- [Job]: The listing below is to be output in its exact form.

Scripts that build scenes
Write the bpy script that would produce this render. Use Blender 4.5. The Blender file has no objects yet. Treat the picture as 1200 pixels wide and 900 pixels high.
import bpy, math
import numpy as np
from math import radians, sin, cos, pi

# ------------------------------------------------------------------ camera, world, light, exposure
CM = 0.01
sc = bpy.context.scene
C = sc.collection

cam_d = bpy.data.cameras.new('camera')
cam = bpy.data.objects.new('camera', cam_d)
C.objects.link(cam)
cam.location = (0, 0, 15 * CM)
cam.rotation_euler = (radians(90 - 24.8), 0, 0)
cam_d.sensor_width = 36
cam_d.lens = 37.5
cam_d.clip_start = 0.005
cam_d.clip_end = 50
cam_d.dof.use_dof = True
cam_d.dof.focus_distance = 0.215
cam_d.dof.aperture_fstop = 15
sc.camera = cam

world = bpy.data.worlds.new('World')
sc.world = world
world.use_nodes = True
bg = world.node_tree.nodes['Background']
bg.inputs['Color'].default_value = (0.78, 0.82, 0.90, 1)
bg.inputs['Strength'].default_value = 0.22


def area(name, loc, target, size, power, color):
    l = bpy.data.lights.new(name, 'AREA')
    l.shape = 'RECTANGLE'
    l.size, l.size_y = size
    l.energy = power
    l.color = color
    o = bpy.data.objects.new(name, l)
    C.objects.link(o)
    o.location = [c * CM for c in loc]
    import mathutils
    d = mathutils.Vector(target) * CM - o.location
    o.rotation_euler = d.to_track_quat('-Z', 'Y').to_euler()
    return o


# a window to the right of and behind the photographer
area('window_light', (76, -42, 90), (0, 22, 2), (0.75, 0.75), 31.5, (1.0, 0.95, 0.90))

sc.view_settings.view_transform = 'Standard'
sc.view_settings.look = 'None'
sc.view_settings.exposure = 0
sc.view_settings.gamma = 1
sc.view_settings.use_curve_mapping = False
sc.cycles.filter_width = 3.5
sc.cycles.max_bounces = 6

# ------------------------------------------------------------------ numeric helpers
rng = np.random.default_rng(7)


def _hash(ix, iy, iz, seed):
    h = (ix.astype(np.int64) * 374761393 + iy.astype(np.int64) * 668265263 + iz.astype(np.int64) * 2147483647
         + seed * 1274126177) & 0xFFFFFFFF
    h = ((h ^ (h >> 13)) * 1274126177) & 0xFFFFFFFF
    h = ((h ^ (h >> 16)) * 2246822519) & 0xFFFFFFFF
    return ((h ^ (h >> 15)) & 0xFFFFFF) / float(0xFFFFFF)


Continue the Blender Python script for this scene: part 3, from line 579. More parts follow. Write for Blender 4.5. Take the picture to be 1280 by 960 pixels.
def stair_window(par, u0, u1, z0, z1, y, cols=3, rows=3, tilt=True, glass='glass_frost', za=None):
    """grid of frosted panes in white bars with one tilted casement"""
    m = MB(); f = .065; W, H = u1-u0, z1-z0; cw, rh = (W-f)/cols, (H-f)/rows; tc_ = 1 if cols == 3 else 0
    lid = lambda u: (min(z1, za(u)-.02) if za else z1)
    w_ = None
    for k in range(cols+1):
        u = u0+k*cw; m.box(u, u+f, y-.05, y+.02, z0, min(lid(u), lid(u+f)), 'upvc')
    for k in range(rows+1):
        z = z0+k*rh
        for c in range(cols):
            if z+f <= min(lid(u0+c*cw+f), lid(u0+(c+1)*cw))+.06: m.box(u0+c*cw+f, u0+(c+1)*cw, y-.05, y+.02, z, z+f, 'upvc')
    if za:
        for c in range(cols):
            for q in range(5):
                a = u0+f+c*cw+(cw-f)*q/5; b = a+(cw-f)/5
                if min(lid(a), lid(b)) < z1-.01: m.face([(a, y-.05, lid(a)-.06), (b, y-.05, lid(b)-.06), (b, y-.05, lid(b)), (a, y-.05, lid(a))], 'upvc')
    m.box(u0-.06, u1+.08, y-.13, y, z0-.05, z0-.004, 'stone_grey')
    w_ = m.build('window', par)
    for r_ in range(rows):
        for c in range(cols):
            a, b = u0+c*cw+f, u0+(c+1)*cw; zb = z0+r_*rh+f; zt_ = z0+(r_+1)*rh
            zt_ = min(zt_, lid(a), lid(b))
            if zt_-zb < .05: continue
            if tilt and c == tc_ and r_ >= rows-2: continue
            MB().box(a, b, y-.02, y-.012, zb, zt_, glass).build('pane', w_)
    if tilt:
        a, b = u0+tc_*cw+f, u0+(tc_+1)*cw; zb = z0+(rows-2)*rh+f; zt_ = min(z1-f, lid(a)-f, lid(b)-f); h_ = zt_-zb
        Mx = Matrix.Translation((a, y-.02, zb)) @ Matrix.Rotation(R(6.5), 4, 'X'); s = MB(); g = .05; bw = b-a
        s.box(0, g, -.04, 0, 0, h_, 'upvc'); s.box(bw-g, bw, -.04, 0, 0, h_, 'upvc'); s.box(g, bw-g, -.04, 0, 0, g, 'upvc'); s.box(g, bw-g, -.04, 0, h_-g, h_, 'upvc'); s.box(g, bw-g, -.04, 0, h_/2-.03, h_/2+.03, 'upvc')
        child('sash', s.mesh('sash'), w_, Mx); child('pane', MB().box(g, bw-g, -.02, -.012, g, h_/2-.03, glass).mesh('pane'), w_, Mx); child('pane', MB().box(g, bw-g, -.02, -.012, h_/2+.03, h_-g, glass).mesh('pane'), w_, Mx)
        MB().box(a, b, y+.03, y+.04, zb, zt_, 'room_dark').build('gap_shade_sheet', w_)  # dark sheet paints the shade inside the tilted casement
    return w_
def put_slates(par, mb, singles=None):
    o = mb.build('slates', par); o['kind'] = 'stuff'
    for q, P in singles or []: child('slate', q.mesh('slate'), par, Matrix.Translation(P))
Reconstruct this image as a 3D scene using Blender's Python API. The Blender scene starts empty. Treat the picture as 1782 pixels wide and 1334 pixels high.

- [Full output]:
Write the bpy script that would produce this render. Use Blender 4.5. The Blender file has no objects yet. Treat the picture as 1200 pixels wide and 900 pixels high.
import bpy, math
import numpy as np
from math import radians, sin, cos, pi

# ------------------------------------------------------------------ camera, world, light, exposure
CM = 0.01
sc = bpy.context.scene
C = sc.collection

cam_d = bpy.data.cameras.new('camera')
cam = bpy.data.objects.new('camera', cam_d)
C.objects.link(cam)
cam.location = (0, 0, 15 * CM)
cam.rotation_euler = (radians(90 - 24.8), 0, 0)
cam_d.sensor_width = 36
cam_d.lens = 37.5
cam_d.clip_start = 0.005
cam_d.clip_end = 50
cam_d.dof.use_dof = True
cam_d.dof.focus_distance = 0.215
cam_d.dof.aperture_fstop = 15
sc.camera = cam

world = bpy.data.worlds.new('World')
sc.world = world
world.use_nodes = True
bg = world.node_tree.nodes['Background']
bg.inputs['Color'].default_value = (0.78, 0.82, 0.90, 1)
bg.inputs['Strength'].default_value = 0.22


def area(name, loc, target, size, power, color):
    l = bpy.data.lights.new(name, 'AREA')
    l.shape = 'RECTANGLE'
    l.size, l.size_y = size
    l.energy = power
    l.color = color
    o = bpy.data.objects.new(name, l)
    C.objects.link(o)
    o.location = [c * CM for c in loc]
    import mathutils
    d = mathutils.Vector(target) * CM - o.location
    o.rotation_euler = d.to_track_quat('-Z', 'Y').to_euler()
    return o


# a window to the right of and behind the photographer
area('window_light', (76, -42, 90), (0, 22, 2), (0.75, 0.75), 31.5, (1.0, 0.95, 0.90))

sc.view_settings.view_transform = 'Standard'
sc.view_settings.look = 'None'
sc.view_settings.exposure = 0
sc.view_settings.gamma = 1
sc.view_settings.use_curve_mapping = False
sc.cycles.filter_width = 3.5
sc.cycles.max_bounces = 6

# ------------------------------------------------------------------ numeric helpers
rng = np.random.default_rng(7)


def _hash(ix, iy, iz, seed):
    h = (ix.astype(np.int64) * 374761393 + iy.astype(np.int64) * 668265263 + iz.astype(np.int64) * 2147483647
         + seed * 1274126177) & 0xFFFFFFFF
    h = ((h ^ (h >> 13)) * 1274126177) & 0xFFFFFFFF
    h = ((h ^ (h >> 16)) * 2246822519) & 0xFFFFFFFF
    return ((h ^ (h >> 15)) & 0xFFFFFF) / float(0xFFFFFF)


Continue the Blender Python script for this scene: part 3, from line 579. More parts follow. Write for Blender 4.5. Take the picture to be 1280 by 960 pixels.
def stair_window(par, u0, u1, z0, z1, y, cols=3, rows=3, tilt=True, glass='glass_frost', za=None):
    """grid of frosted panes in white bars with one tilted casement"""
    m = MB(); f = .065; W, H = u1-u0, z1-z0; cw, rh = (W-f)/cols, (H-f)/rows; tc_ = 1 if cols == 3 else 0
    lid = lambda u: (min(z1, za(u)-.02) if za else z1)
    w_ = None
    for k in range(cols+1):
        u = u0+k*cw; m.box(u, u+f, y-.05, y+.02, z0, min(lid(u), lid(u+f)), 'upvc')
    for k in range(rows+1):
        z = z0+k*rh
        for c in range(cols):
            if z+f <= min(lid(u0+c*cw+f), lid(u0+(c+1)*cw))+.06: m.box(u0+c*cw+f, u0+(c+1)*cw, y-.05, y+.02, z, z+f, 'upvc')
    if za:
        for c in range(cols):
            for q in range(5):
                a = u0+f+c*cw+(cw-f)*q/5; b = a+(cw-f)/5
                if min(lid(a), lid(b)) < z1-.01: m.face([(a, y-.05, lid(a)-.06), (b, y-.05, lid(b)-.06), (b, y-.05, lid(b)), (a, y-.05, lid(a))], 'upvc')
    m.box(u0-.06, u1+.08, y-.13, y, z0-.05, z0-.004, 'stone_grey')
    w_ = m.build('window', par)
    for r_ in range(rows):
        for c in range(cols):
            a, b = u0+c*cw+f, u0+(c+1)*cw; zb = z0+r_*rh+f; zt_ = z0+(r_+1)*rh
            zt_ = min(zt_, lid(a), lid(b))
            if zt_-zb < .05: continue
            if tilt and c == tc_ and r_ >= rows-2: continue
            MB().box(a, b, y-.02, y-.012, zb, zt_, glass).build('pane', w_)
    if tilt:
        a, b = u0+tc_*cw+f, u0+(tc_+1)*cw; zb = z0+(rows-2)*rh+f; zt_ = min(z1-f, lid(a)-f, lid(b)-f); h_ = zt_-zb
        Mx = Matrix.Translation((a, y-.02, zb)) @ Matrix.Rotation(R(6.5), 4, 'X'); s = MB(); g = .05; bw = b-a
        s.box(0, g, -.04, 0, 0, h_, 'upvc'); s.box(bw-g, bw, -.04, 0, 0, h_, 'upvc'); s.box(g, bw-g, -.04, 0, 0, g, 'upvc'); s.box(g, bw-g, -.04, 0, h_-g, h_, 'upvc'); s.box(g, bw-g, -.04, 0, h_/2-.03, h_/2+.03, 'upvc')
        child('sash', s.mesh('sash'), w_, Mx); child('pane', MB().box(g, bw-g, -.02, -.012, g, h_/2-.03, glass).mesh('pane'), w_, Mx); child('pane', MB().box(g, bw-g, -.02, -.012, h_/2+.03, h_-g, glass).mesh('pane'), w_, Mx)
        MB().box(a, b, y+.03, y+.04, zb, zt_, 'room_dark').build('gap_shade_sheet', w_)  # dark sheet paints the shade inside the tilted casement
    return w_
def put_slates(par, mb, singles=None):
    o = mb.build('slates', par); o['kind'] = 'stuff'
    for q, P in singles or []: child('slate', q.mesh('slate'), par, Matrix.Translation(P))
Reconstruct this image as a 3D scene using Blender's Python API. The Blender scene starts empty. Treat the picture as 1782 pixels wide and 1334 pixels high.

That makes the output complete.